Baba z wozu, koniom lżej Odnoszę wrażenie, że polska turystyka jest trochę jak wóz konny, z nieco ślepym koniem i woźnicą!
Wszystkie sektory gospodarki turystycznej, jak konie pełnokrwiste lub wytrzymałe kuce, ciągną wóz usług i produktów turystycznych pod górę otaczającego je kryzysu, po mocno wyboistej drodze rynku turystycznego. I tylko Turystyczny Woźnica w ślepym pędzie pogania batem te konie turystyki, dokładając dodatkowe chomąto funduszu gwarancyjnego i ubezpieczeń.
Polska turystyka A,D. 2013 nieco zipie, a jej końskie zdrowie to tylko powiedzonko, bo niewiele ma wspólnego z faktyczną kondycją i odpornością konia. Dodatkowy ciężar na turystycznym wozie może być nie do udźwignięcia.
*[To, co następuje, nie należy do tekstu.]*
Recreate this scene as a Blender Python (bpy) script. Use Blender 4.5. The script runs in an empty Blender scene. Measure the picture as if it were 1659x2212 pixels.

Na marginesie, nie mam nic przeciwko rozwojowi polskiej turystyki (konnej) z udziałem tylko kobiet w roli jeźdźców, bowiem znam wiele innowacji w tej sferze, w tym unikatowe „Babskie Ranczo”. Jednak aby koniem (turystyką) kierować, a nie tylko dosiadać i poganiać, trzeba nieco nauki jazdy konnej i wysłuchania rad trenerów – ludzi turystyki, ze stosownym doświadczeniem! Głupi ten koń i jeździec, który dobrego owsa (porady) nie chce spożytkować.
Pewne jest także, że kobiety w turystyce dominują na rynku we wszystkich jego sektorach – to bardzo dobrze. Kobiety działające w branży turystycznej lubią bowiem aktywność i zaskakiwanie innych, a Polska, jako jeszcze europejska wieś turystyczna, bywa także innowacyjna, ale jednocześnie upadek z siodła zawsze jest możliwy i bardzo boli! A może potrzebna jest w polskiej turystyce zmiana typu „Baba z wozu, koniom lżej”, aby nasza szkapa – polska turystyka – nie padła, a stała się koniem trojańskim dla rynkowej konkurencji?